We stepped in on Sunday evening. We had a reservation, but obviously didn't need it as the restaurant was sparsely populated. I think this had more to do with the fact that it was cold and a Sunday night more than anything else. The dining room is handsomely appointed in a simple, modern style. No checkered tablecloths and drippy wine bottle candles here. Light green, bright reds and oranges make up the color scheme. White tablecloths drape the tables and an open kitchen sits like a stage at the back of the restaurant. The bar area is separate and includes seats at the bar as well as a few high-top tables for a more casual experience.

On this night, the restaurant was offering a number of mouth-watering specials. An antipasta appetizer, grilled shrimp bruschetta, fresh ravioli filled with beef and thyme or wild mushrooms and gruyere cheese, braised short rib served over polenta, and a swordfish fillet. The wine list is several pages and actually, quite daunting for someone with even medium wine knowledge like myself. It's almost exclusively Italian wines from every region possible. In making the choice, I focused on price range, which may not always be the best approach but I had to narrow it down somehow.

We settled on a Montepulciano D'Abruzzo Riserva. The waiter was impressed with my random selection, as of over 250 bottles of wine on the menu I chose the only one that came adorned with a rubber seal stamp and it's own brochure attached to the bottle. Along with the wine, came a basket of chewy sourdough bread served with a garlicky white bean dip. The dip was very good - a nice change from butter or the traditional olive oil. It was flavored with rosemary, garlic and Parmesan cheese.

For appetizers we went with the special bruschetta and the involtini di prosciutto e provolone al forno - a regular menu item of prosciutto and provolone cheese wrapped around fresh mozzarella, baked till the prosciutto is crisp and served over tomato slices and roasted red peppers.

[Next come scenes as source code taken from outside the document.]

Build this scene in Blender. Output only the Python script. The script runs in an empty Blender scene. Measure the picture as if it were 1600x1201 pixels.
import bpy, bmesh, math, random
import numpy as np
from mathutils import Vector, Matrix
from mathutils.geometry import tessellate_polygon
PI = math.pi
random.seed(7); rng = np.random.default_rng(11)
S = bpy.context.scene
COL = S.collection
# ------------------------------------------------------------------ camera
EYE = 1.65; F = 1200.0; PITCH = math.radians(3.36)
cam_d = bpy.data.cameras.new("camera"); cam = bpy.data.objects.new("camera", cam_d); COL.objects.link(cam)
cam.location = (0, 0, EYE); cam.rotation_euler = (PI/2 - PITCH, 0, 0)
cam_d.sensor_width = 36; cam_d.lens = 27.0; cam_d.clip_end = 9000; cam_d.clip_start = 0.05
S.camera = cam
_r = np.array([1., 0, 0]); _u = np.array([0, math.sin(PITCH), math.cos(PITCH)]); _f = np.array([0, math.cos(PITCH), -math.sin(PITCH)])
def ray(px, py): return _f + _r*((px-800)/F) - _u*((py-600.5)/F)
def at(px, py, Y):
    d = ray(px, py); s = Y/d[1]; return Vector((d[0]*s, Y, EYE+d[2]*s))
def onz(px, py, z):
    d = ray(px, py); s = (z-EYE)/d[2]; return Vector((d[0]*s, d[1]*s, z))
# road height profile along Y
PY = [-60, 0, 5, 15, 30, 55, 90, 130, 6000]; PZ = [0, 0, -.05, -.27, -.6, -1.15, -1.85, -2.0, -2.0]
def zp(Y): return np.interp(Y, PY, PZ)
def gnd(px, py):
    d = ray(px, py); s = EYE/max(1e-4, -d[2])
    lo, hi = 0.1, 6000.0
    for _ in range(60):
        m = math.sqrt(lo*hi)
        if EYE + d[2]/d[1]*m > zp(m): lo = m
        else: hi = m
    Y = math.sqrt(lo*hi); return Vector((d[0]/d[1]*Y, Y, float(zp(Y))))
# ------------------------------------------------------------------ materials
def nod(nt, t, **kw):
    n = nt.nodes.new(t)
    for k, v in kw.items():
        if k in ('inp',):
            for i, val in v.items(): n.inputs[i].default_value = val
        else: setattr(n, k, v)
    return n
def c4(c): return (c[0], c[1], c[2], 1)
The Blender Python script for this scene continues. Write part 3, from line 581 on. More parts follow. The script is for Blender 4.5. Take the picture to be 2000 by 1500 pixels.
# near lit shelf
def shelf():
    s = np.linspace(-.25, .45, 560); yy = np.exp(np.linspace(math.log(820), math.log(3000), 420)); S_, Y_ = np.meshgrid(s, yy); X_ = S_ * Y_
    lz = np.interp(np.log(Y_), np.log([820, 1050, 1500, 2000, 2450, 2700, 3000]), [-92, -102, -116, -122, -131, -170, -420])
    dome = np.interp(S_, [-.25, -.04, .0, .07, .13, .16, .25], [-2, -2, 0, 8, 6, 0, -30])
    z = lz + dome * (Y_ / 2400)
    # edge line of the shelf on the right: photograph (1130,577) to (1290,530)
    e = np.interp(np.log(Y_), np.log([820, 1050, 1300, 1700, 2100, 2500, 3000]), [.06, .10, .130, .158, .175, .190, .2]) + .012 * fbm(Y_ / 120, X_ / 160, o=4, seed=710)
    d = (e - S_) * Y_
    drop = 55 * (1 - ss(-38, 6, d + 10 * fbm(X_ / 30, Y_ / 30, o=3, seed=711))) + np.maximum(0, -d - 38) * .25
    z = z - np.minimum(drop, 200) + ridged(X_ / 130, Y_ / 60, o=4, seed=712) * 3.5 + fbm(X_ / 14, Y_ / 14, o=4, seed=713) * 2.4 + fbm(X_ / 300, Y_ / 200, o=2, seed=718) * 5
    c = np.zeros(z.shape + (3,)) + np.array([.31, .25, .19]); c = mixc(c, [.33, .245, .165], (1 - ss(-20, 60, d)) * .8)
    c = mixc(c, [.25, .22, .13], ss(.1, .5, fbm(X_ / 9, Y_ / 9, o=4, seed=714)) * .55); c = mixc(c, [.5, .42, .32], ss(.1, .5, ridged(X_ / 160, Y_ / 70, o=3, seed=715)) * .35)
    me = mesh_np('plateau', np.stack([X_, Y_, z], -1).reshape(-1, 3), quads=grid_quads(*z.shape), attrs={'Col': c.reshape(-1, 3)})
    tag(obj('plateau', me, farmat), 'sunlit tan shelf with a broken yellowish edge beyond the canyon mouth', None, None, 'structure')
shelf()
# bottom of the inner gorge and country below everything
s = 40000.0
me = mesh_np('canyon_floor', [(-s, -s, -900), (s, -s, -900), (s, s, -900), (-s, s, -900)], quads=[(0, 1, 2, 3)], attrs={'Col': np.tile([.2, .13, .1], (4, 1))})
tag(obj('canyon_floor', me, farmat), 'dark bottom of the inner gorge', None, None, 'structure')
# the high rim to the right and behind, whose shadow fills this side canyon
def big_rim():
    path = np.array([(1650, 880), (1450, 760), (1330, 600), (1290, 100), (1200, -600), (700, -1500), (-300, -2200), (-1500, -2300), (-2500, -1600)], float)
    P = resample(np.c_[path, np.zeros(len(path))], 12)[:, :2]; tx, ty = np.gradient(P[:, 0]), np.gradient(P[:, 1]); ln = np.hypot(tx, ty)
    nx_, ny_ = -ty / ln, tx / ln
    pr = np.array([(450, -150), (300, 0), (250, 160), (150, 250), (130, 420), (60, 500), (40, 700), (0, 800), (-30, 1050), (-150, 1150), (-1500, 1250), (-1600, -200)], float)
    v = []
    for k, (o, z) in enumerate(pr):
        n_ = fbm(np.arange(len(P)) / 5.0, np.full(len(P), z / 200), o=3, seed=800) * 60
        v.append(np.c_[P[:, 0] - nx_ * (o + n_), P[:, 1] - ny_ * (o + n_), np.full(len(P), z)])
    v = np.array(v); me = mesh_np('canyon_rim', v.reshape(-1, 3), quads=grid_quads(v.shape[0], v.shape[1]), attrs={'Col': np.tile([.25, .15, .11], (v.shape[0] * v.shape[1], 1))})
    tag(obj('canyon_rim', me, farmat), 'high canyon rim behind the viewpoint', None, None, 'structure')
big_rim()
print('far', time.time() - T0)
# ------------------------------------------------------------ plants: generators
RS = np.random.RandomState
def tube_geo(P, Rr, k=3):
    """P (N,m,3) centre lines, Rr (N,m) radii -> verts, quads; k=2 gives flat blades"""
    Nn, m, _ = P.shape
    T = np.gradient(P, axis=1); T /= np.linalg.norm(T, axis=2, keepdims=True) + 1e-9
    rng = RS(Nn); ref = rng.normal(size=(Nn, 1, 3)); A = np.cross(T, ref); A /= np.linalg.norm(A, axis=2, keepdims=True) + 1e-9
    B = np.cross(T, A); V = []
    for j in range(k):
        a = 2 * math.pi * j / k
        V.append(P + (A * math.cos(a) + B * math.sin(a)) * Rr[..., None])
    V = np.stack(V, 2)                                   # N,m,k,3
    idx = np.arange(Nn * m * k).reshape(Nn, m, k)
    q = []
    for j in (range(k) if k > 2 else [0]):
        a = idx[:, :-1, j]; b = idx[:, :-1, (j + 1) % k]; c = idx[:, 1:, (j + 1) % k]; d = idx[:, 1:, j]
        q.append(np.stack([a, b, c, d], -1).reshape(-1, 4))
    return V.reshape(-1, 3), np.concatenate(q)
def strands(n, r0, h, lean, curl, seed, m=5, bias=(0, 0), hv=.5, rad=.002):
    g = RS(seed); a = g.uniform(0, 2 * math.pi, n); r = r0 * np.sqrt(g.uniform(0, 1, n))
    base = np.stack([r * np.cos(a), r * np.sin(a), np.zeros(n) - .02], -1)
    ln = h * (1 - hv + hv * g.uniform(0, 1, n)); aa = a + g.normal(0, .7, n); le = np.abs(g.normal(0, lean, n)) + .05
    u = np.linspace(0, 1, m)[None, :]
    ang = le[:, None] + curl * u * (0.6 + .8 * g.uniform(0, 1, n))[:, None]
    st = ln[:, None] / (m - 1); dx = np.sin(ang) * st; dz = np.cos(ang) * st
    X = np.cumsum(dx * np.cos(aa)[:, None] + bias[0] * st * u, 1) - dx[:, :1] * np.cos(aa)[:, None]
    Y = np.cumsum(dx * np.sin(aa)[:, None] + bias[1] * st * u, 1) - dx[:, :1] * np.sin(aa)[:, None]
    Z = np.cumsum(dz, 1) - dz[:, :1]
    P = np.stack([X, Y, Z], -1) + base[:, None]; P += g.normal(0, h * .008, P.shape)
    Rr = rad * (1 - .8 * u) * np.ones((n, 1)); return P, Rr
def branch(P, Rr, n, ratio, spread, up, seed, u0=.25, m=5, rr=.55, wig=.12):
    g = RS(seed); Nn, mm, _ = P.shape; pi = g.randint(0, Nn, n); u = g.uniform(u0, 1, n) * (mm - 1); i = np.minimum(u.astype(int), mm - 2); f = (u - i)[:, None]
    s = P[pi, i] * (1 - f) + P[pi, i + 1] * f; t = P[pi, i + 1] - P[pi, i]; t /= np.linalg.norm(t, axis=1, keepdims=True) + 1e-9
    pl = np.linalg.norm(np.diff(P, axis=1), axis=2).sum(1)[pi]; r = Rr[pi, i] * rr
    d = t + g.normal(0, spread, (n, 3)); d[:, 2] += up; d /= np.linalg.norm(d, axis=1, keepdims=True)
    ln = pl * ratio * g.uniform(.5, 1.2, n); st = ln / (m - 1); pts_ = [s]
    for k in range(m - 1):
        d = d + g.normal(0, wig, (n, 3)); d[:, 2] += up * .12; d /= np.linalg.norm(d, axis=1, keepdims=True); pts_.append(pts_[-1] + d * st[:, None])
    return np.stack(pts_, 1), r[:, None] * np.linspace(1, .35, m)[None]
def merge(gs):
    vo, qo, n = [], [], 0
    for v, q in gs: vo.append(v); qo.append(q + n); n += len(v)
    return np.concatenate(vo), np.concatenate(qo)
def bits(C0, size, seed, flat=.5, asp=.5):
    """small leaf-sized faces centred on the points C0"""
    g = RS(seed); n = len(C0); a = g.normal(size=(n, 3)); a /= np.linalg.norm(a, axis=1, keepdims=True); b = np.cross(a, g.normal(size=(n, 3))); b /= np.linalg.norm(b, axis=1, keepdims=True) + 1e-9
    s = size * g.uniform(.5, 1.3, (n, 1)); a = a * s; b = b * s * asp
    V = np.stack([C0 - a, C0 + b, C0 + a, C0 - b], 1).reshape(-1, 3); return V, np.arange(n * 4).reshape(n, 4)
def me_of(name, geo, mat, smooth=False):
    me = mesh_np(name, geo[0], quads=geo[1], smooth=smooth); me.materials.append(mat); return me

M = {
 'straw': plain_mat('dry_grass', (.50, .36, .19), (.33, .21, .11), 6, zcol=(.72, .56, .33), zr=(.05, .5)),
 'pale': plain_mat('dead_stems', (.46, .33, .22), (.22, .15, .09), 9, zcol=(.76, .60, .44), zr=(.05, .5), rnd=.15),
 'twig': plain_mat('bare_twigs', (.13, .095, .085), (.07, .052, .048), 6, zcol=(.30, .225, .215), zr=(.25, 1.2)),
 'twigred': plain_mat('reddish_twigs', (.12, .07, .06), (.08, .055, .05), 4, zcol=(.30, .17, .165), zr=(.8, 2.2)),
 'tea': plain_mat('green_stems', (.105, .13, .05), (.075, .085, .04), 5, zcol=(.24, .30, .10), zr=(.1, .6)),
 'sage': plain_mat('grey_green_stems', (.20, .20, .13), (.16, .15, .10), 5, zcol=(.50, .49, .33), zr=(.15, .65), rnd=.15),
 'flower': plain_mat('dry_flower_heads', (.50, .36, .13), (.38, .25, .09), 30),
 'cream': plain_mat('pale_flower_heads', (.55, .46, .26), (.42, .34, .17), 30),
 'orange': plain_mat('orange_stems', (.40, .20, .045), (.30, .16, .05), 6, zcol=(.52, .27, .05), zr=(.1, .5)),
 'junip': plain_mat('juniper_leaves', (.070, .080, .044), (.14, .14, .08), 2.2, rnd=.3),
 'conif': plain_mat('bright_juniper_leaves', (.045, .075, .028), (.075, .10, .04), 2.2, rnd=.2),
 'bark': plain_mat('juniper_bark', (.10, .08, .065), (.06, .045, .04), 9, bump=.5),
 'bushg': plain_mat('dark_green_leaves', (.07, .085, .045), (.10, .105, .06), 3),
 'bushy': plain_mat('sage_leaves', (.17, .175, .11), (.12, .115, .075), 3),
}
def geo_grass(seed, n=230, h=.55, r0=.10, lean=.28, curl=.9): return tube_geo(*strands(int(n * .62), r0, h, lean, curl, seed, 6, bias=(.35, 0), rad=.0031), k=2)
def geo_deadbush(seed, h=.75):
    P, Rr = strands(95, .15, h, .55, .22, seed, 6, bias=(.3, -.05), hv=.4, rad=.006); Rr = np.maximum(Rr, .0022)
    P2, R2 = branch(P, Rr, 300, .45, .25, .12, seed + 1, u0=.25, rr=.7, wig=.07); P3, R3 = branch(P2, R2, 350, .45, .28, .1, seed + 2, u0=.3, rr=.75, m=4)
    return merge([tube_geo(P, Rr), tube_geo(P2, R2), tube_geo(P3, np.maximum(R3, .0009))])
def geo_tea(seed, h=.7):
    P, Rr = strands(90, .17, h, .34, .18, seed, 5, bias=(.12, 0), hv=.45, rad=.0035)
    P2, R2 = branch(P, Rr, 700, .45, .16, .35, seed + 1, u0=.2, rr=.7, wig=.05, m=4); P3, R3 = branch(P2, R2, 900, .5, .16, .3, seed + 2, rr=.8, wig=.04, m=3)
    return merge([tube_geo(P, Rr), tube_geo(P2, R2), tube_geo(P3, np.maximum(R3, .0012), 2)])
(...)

The bruschetta was delicious, if not a bit alarming at first as the three shrimp came with their heads attached. No matter though, they were cooked just right and covered in a rich tomato broth. The bread beneath was grilled to impart a smoky flavor and worked well to sop up the tomato broth. The involtini were just as delicious, the perfect combo of smokiness from the prosciutto, salt from the provolone and creaminess from the mozzarella. I would have liked to have seen more roasted red peppers on the plate simply because they were out of this world delicious and a personal favorite of mine.

Finally for the meal, my husband ordered the braised short rib special served over a mound of polenta. His face literally lit up at the rich meaty smell coming from his plate as the waiter placed it in front of him. The short rib was so tender it practically melted in your mouth. I haven't done much braising in my day, but damn it I"m going to start because that was delicious. It was covered with an aromatic chunky tomato sauce - you could really taste the wine, woodsy herbs, meat juices and slow cooked vegetables used in the braising process. It gave outstanding flavor to the meat and complimented the soft, buttery polenta as well.

I ordered the ravioli de aragosta, or lobster ravioli. The homemade pasta enveloped chopped pieces of lobster and was topped with a creamy lobster reduction sauce. It was a rich dish, but the portion size was exactly right. No Olive Garden pasta buckets here, which is how it should be if you ask me.

Our meal, as you can see, was very good. We ended the evening with a walk around the North End, which seems to exude even more charm at night with it's street lanterns, homey smells and the occasional Italian music lofting from the cafes and storefronts.

A crowd was bustling inside Mike's Pastry, . This large bakery specializes in Italian baked goods serving countless varieties of cookies, homemade cannolis, pies, cakes and even gelato. We walked in and bought ourselves a few cookies to enjoy back in the hotel room. But seriously, an Italian girl like myself could have spent hours in there just drooling over all the sweets.

So if you are in Boston, definitely don't miss out on the North End. It's almost like you get two trips in one, Boston and a taste of Italy.